Geomechanical characterization of a heterogenous rock mass using geological and laboratory test results: a case study of the Niobec Mine, Quebec (Canada)

Abstract

Abstract To conduct a successful geomechanical characterization of rock masses, an appropriate interpretation of lithological heterogeneity should be attained by considering both the geological and geomechanical data. In order to clarify the reliability and applicability of geological surveys for rock mechanics purposes, a geomechanical characterization study is conducted on the heterogeneous rock mass of Niobec Mine (Quebec, Canada), by considering the characteristics of its various identified lithological units. The results of previous field and laboratory test campaigns were used to quantify the variability associated to intact rock geomechanical parameters for the different present lithological units. The interpretation of geomechanical similarities between the lithological units resulted in determination of three main rock units (carbonatite, syenite, and carbonatite-syenite units).
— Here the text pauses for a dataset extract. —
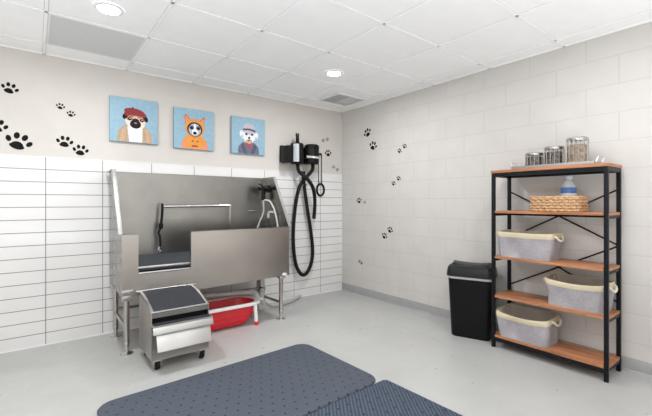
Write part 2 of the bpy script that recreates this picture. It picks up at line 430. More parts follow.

Geomechanical parameters of these rock units and their associated variabilities are utilized for stochastic estimation of geomechanical parameters of the heterogeneous rock mass using the Monte Carlo Simulation method. A comparison is also made between the results of probabilistic and deterministic analyses to highlight the presence of intrinsic variability associated with the heterogeneous rock mass properties. The results indicated that, for the case of Niobec Mine, the carbonatite-syenite rock unit could be considered as a valid representative of the entire rock mass geology since it offers an appropriate geomechanical approximation of all the present lithological units at the mine site, in terms of both the magnitude and dispersion of the strength and deformability parameters. Article Highlights Evaluating the reliability and applicability of geological survey outcomes for rock mechanics purposes. A geomechanical characterization study is conducted on the heterogeneous rock mass by considering the various identified rock lithotypes. The geomechanical parameters of intact units and their associated variabilities are used to stochastically estimate the geomechanical parameters of the heterogeneous rock mass by employing the Monte Carlo Simulation. A comparison is also made between the results of probabilistic and deterministic geomechanical analyses. The results indicate that, in the case of Niobec Mine, the combined syenite-carbonatite rock unit could be considered as a valid representative of the entire rock mass.